Pageant winner saw it in Trump’s eyes


Associated Press

LAS VEGAS

Rima Fakih knew she had won the 2010 Miss USA title when she saw the look on Donald Trump’s face: It was the same one she’d seen him flash at the winners of “The Apprentice.”

The 24-year-old Lebanese immigrant — Miss Michigan USA to the judges — beat out 50 other women to take the title Sunday night, despite nearly stumbling in her evening gown.

She told reporters later that she believed she had won after glancing at pageant owner Trump as she awaited the results with the first runner-up, Miss Oklahoma USA Morgan Elizabeth Woolard.

“That’s the same look that he gives them when he says, ‘You’re hired,’” on Trump’s reality show, she said.

“She’s a great girl,” said Trump, who owns the pageant with NBC in a joint venture.

Fakih took top honors at the pageant at the Planet Hollywood Resort & Casino on the Las Vegas Strip after strutting confidently in an orange and gold bikini, wearing a strapless white gown that resembled a wedding dress and saying health insurance should cover birth-control pills.

Fakih was born into a powerful Shiite family in a village in southern Lebanon that was heavily bombed during the 2006 Israel-Hezbollah war. But she and her sister said the family celebrates both Muslim and Christian faiths and prefer to be referred to as Lebanese, Arabs or Arab- Americans.
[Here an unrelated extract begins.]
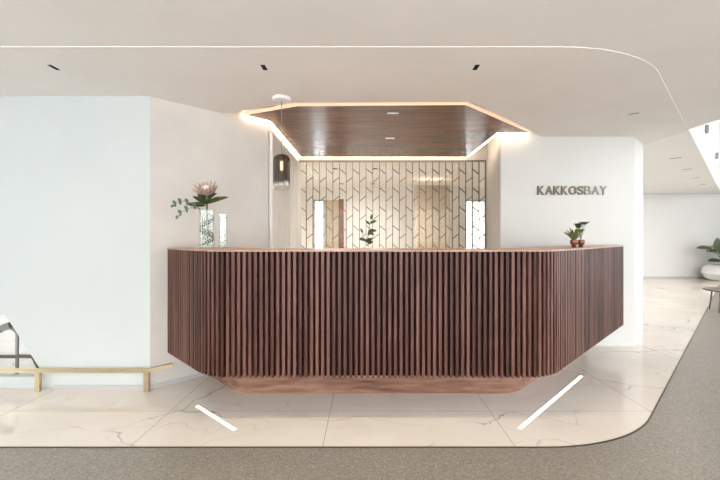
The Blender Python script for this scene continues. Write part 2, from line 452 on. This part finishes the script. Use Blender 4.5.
# ------------------------------------------------------------------ wood ceiling panel with LED edge
PZ = 2.542
pan = [(-.65, 3.565), (.93, 3.53), (1.94, 4.47), (1.55, 4.46), (1.55, 5.79), (-1.0, 5.79), (-1.015, 4.035), (-1.22, 3.82)]
t = thing('ceiling_panel', 'walnut veneer ceiling panel recessed above the desk with a glowing edge', 'ceiling panel', (.3, 4.6, PZ))
bm = bmesh.new(); prism(bm, [[(x - .3, y - 4.6) for x, y in pan]], 0, .03); link('veneer_board', bm, M['wood_ceiling'], t)
for i in range(4):   # hangers into the slab above
    pass
bm = bmesh.new()
for x, y in ((-.8, 4.2), (-.8, 5.5), (.9, 4.5), (1.2, 5.5), (.3, 4.2)):
    box(bm, (x - .32, y - 4.62, .03), (x - .28, y - 4.58, H + .302 - PZ))
link('hanger', bm, M['grey_metal'], t)
def led_run(a, b, off, w=.020, z0=.004, z1=.020, mat='led'):
    a = Vector(a); b = Vector(b); d = (b - a).normalized(); n = Vector((-d.y, d.x))*off
    bm = bmesh.new(); p = a + n; q = b + n
    bar(bm, (p.x - .3, p.y - 4.6, (z0 + z1)/2), (q.x - .3, q.y - 4.6, (z0 + z1)/2), w, z1 - z0)
    link('light_strip', bm, M[mat], t)
led_run(pan[7], pan[6], .018); led_run(pan[6], pan[5], -.0 + .018); led_run(pan[5], pan[4], .014, .018)
led_run(pan[4], pan[3], -.018 + .036); led_run(pan[3], pan[2], .014, .018)
led_run(pan[7], pan[0], -.008, .014, 0, .03, 'gap_glow'); led_run(pan[0], pan[1], -.008, .014, 0, .03, 'gap_glow'); led_run(pan[1], pan[2], -.008, .014, 0, .03, 'gap_glow')  # front bars: indirect glow of the gap put into emissive geometry
# side strips sit outside the board on its left, right, rear edges
# sprinkler slots on the wood
for i, (x, y) in enumerate(((393, 113), (390, 138))):
    Y = 378*(PZ - 1.3)/(238 - y); X = (x - 366)/378*Y
    o = bmesh.new(); box(o, (-.055, -.012, -.006), (.055, .012, 0))
    o = link('air_slot', o, M['cap']); o.location = (X, Y, PZ)
    tag(o, ('small white slot fitting on the walnut ceiling panel, nearer the front edge', 'small white slot fitting on the walnut ceiling panel, nearer the mirror')[i], 'ceiling fitting', 'slot fittings in the wood ceiling')

# ------------------------------------------------------------------ lattice screen
MX0, MX1, MZ0, MZ1 = -1.045, 1.885, 0.0, 2.50
t = thing('lattice_screen', 'floor-to-ceiling glazed screen with bronze zigzag lattice behind the desk', 'screen', (0, 5.96, 0))
bm = bmesh.new(); box(bm, (MX0, .018, MZ0 + .01), (MX1, .026, MZ1)); link('glass_panel', bm, M['screen_glass'], t)
bm = bmesh.new(); pw = .1045; n = int(round((MX1 - MX0)/pw)); pw = (MX1 - MX0)/n
y0, y1 = -.018, .017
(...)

She moved to the United States with her family in 1993 and attended a Catholic school in New York. Her family moved to Michigan in 2003.

Pageant officials said historical pageant records were not detailed enough to show whether Fakih was the first Arab-American, Muslim or immigrant to win the Miss USA title.

Fakih told reporters she sold her car after graduating college in Michigan to help pay for her run in the Miss Michigan USA pageant.

In a moment that was replayed during the pageant’s broadcast, Fakih nearly fell while finishing her walk in her gown because of the length of its train.

“I did it here; I better not do it at Miss Universe,” she said. “Modeling does help, after all.”